Post-earthquake structural damage assessment and damage state evaluation for RC structures with experimental validation

Abstract

Accurate post-earthquake damage evaluation of real-world structures is essential to ensure the safe operation of buildings. To this end, we propose a damage evaluation method for earthquake-excited structures relying on the hysteresis curve reconstruction approach. Central to this method is the use of an equivalent single-degree of freedom (ESDOF) system, designed to model structural overall hysteresis and to facilitate an acceleration-based Damage Indicator (DI). Differently from the previously investigated hybrid damage index, a data-driven variant of this DI, configured for reduced reliance on model information and enhanced computational efficiency, is here introduced.

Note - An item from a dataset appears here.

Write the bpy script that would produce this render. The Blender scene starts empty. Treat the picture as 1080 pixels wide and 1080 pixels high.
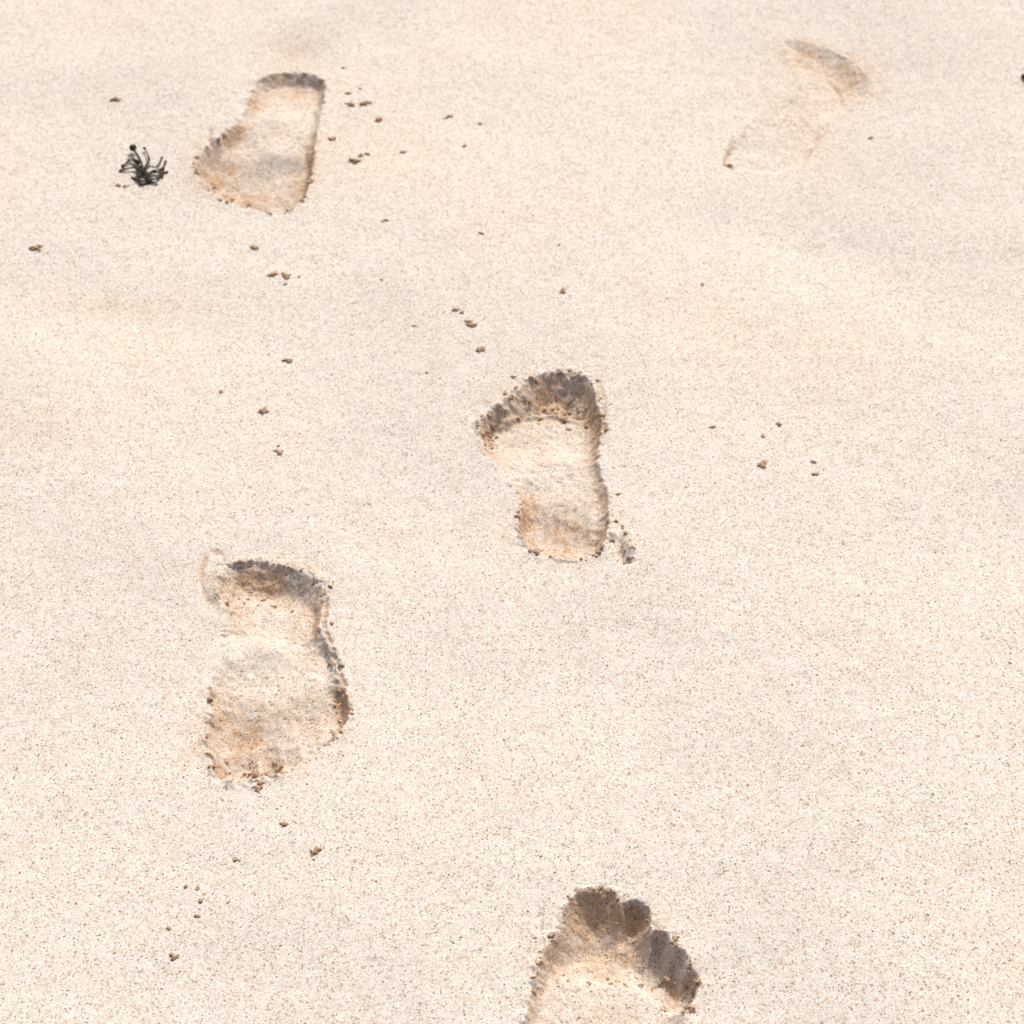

This DI is integrated into a framework for assessing structural damage and seismic performance levels, leveraging Seismic Structural Health Monitoring data. The reliability and robustness of the DI with respect to earthquake excitation of different characteristics and for a varying number of floors is assessed by adopting a simulated five-degree-of-freedom degradation model. A large-scale RC frame shaking table test is employed for a comprehensive evaluation of the proposed scheme, allowing to illustration of the damage assessment and the damage state evaluation performance of the proposed data-driven DI. Though the utilization of the ESDOF concept precludes the evaluation of the intensity and location of structural damage, the damage state evaluation results may still provide effective physical information besides the DI values. The relatively low requirements for prior model information and nonlinear behavior render the proposed DI applicable to real-world implementation. This promising characteristic may consequently facilitate the rapid post-earthquake decision-making process.